I have really experienced the importance to exhale and to let go of all the tension and tightness my body has accumulated. I’m getting a lot from the Compassionate Body Scan or Soften, Soothe and Allow to invite my body to let go of all the fight, flight and freezing it has sought to survive over the days, weeks and years. Practicing a little gratitude and taking in the good is a wonderful way to brighten these dark days and nights.
I’m also reading Mindfulness to Insight with a group of friends. We completed Insight Training (level 3) a few years ago, so reading chapters and practicing at home has been inspiring. We are planning to meet up, talk about the chapters and to have a day of practice together. Currently, we are exploring settling the mind, resting in the space and noticing the undercurrent and all the attitudes, assumptions, expectations and preferences that are projected onto it. It has been fascinating trying not to try so as to witness the Egocentric Preference System (EPS). For me all my self-care extents out from these practices because it enables me to work more skilfully with my thoughts, emotions and sensations. It means I can act and plan for the year from a place of loving kindness – trying to be my own best friend.
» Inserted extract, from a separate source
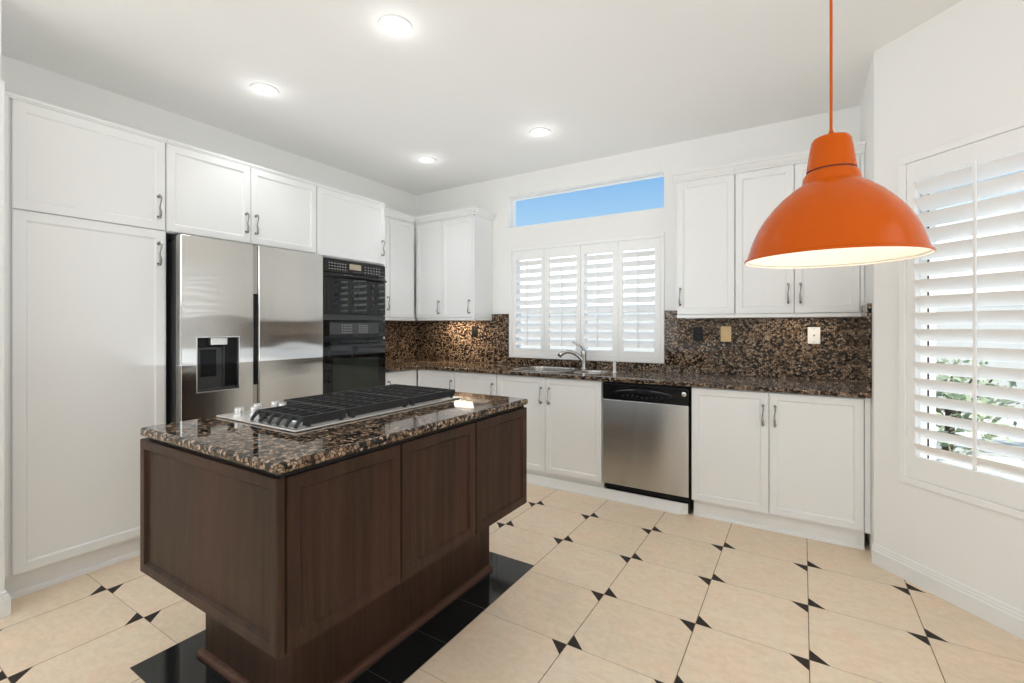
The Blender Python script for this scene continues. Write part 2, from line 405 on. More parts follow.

In doing so, I’m hoping it will create less suffering for myself, my family, my friends and all other beings.
In contrast self-sabotage normally comes from believing I am my thoughts, emotions and sensations. When I do, I can feel my whole being contract and tighten around these. I get caught in believing that they are real solid things – including my sense of self – and this so limiting. It causes of lot suffering. How we come to have this sense of a solid permanent self, how it creates suffering and how we might start to work with it is the topic of Chapter 5 of Mindfulness to Insight. It makes for compelling reading. I’ll not give any spoilers but suffice to say that alleviating suffering is in there. Similarly, I’m looking forward to seeing how the rest of the year develops – not knowing and trusting in the practices.
My invitation for 2020 to you is to practice some self-care without spiralling into self-sabotage.